By Diane VanCleave, MSW, LCSW, Youth First, Inc.
Some say, “If parenting does not feel like white knuckle time, you’re not doing it right.” Parenting has its complexities and challenges, and a parent or caretaker needs to provide age-appropriate guidance.
A child’s growth progresses through executive function efficiency. Executive function (EF) is the interconnection and coordination of brain activity skills, which is crucial to human development. Both parents and teachers need to be working toward a child’s healthy executive functioning.
The skill sets of executive function include development in clear thinking, negotiation in living with others, task accomplishment, managing emotions, self-initiation, completing goals through steps, understanding patterns in organization, gauging time, being able to switch from one task to another, and sustained attention and memory.
There is sufficient evidence that starting at birth, the precursor patterns and sequences needed for EF evolve as the cortex develops. Researchers speak of scaffolding as the necessary building block of function.

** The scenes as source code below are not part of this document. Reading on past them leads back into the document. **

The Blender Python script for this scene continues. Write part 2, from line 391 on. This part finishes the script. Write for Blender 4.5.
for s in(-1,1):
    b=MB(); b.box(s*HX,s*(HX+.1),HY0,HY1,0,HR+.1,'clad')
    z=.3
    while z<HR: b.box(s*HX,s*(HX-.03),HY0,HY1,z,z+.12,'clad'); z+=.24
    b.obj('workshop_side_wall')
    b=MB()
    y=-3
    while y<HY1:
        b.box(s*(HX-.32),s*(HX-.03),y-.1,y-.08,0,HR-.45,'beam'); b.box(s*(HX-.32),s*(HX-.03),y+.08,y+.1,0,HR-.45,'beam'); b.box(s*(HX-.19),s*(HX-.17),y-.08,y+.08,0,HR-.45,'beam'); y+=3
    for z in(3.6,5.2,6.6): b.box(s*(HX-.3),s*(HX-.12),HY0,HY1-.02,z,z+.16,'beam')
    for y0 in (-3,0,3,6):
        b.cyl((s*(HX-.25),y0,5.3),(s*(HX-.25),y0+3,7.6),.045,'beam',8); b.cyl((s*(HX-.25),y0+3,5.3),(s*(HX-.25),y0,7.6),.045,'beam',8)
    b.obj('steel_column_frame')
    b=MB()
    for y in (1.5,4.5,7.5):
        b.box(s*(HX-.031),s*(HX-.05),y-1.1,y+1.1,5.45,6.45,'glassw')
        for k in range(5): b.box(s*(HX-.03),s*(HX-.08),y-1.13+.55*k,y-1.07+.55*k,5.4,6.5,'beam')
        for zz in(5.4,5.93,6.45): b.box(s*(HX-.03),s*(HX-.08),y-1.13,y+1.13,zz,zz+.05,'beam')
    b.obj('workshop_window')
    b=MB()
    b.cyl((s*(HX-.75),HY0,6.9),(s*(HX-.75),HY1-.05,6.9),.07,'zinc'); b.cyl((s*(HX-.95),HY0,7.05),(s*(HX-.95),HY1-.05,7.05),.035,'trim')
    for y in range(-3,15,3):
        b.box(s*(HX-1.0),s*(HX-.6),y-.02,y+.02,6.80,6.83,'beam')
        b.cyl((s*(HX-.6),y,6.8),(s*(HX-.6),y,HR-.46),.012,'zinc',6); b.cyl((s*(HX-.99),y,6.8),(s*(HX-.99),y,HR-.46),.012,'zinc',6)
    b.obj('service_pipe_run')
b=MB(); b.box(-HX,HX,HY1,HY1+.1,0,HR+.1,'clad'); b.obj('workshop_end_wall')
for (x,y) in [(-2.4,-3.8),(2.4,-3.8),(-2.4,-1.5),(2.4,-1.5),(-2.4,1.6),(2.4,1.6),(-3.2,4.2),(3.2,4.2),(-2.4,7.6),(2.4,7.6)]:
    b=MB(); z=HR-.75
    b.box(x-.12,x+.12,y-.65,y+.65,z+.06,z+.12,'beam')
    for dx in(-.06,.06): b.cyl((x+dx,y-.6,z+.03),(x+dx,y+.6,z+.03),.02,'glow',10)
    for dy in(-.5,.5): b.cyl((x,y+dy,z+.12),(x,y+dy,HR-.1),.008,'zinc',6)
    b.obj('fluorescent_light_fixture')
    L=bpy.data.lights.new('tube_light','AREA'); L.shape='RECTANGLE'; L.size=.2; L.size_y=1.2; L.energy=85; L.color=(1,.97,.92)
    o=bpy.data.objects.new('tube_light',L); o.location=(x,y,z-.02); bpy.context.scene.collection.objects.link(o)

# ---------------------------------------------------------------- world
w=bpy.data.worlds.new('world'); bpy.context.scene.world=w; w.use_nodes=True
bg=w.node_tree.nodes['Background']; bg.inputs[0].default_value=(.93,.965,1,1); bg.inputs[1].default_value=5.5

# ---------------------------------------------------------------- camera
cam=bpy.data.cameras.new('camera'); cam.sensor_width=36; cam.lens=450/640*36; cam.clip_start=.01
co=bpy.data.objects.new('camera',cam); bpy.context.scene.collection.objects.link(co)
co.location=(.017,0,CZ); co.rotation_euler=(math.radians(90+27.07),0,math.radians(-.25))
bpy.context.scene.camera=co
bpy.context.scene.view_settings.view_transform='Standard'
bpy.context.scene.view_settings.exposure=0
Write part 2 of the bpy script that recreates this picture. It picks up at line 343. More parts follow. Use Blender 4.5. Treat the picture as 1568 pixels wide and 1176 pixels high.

Scaffolding involves integrating earlier skill sets that help in critical thinking and integrating.
Parents need to be observing and nurturing to recognize early precursors that will eventually add to academic, social, and economic success. A mastery in EF requires a child to engage in continued strengthening and practice. Without the practiced moments, parents may see meltdowns when tasks do not go effortlessly. These meltdowns can happen when children do not have the scaffolds that help them persist through failures and mistakes.
In teens, scaffolding activities scheduled by parents might look like time to listen and talk. A teen’s complex scaffolding would follow their own interests, focusing on what they want to accomplish and how they would accomplish that task themselves. In younger children, scaffolding looks like heavier reliance on direction. Scaffolding might include identifying colors or articulating a dialogue with the child on what they might do if they lose a toy or make a mistake.
With toddlers, EF develops when the caregiver provides toys or household items to explore. Sometimes the greatest learning experience for a toddler can even be the introduction of a cardboard box. Infants begin their EF skill sets with hand clapping, mimicry, and caregiver facial affirmation.
The parents/teacher/caregiver can use modeling and reflection from their own lived experience to nurture and support. In the modern age, executive functioning requires worthy exploration to help the child develop to their full potential. The parent or caregiver has a role to play in helping their child negotiate EF throughout their lives.